I knew next to nothing about jazz at the time, but I knew enough to be entranced by Jimmy’s style: the high-wire approach to floating tempos; the mix of styles that melded ragtime, stride, advanced harmonies, and precise single-note runs, somehow creating from his encyclopedic knowledge of jazz piano a sound utterly his own; and his gravelly untutored voice that found just the right inflections in a standard to bring its meaning home straight to the heart. He was legendary for his immediate-recall repertoire, which numbered into the thousands of tunes, many of them justifiably obscure until he revived them with his ingenious charm.

For the 45+ years since, I’ve been a fanboy. These blogposts are supposed to be morsels, edible snacks. But as they come to me, they keep threatening to turn into essays, or at least convince me that a fuller treatment is warranted. Jimmy deserves that and more. But for now, listen to these recordings: 

  • The Peacocks, nominally under the leadership of the tenor saxophonist Stan Getz, but designed by Stan to showcase Jimmy’s perpetually underappreciated genius. He had the marketing clout to pull it off, and Jimmy always said the release of the recording in 1977 dramatically changed the arc of his career. You can see that just by looking at his discography; sporadic recordings from 1954 till 1977, and then the flood. (I never got a straight answer from Jimmy as to why the cover of the album spells his name “Jimmie.”). With the bassist Buster Williams and the drummer Elvin Jones, you won’t find a better rhythm section. The title track, Jimmy’s composition, is among the most beautiful in all of jazz.
  • Jimmy Rowles Plays Ellington and Billy Strayhorn. A program of lovingly curated tunes, done faithfully with immaculate skill but with wonderful idiosyncrasies. His piano reduction of Billy’s lament, “Blood Count,” is deeply touching.

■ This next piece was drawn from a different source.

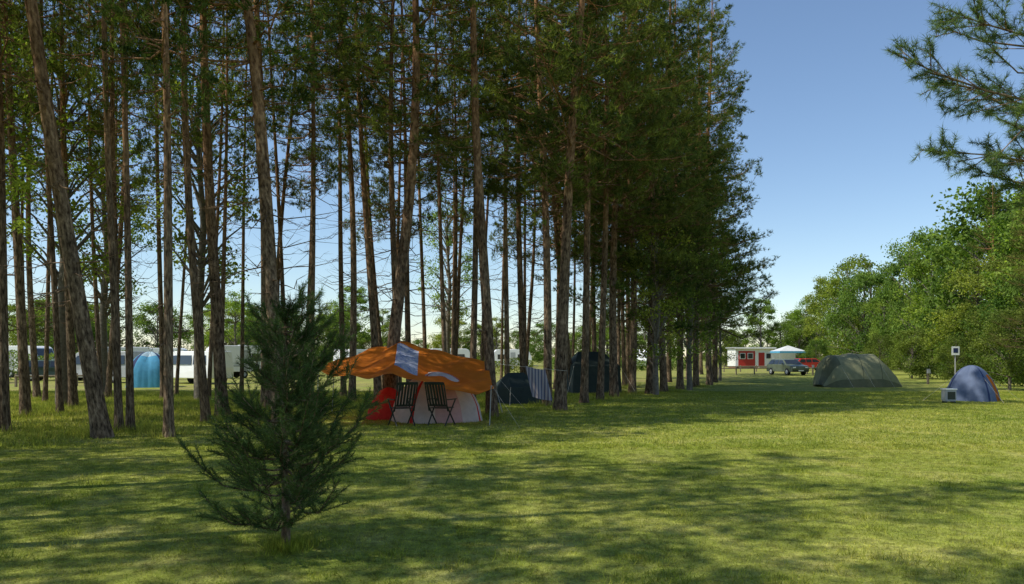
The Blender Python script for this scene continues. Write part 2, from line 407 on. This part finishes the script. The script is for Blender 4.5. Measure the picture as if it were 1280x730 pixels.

  • As Good as It Gets and Tasty, a pair of duet recordings with the stellar bassist Ray Brown. These recordings, which are brilliantly engineered, put you right in the room with these two masters. And you can feel – you certainly can hear – the empathy between them. Jimmy’s style is unto itself, so in some senses these recordings are an outlier in the piano-bass genre. But to my ears, they are an unmatched exemplar of it. They are available in a single set as The Duo Recordings.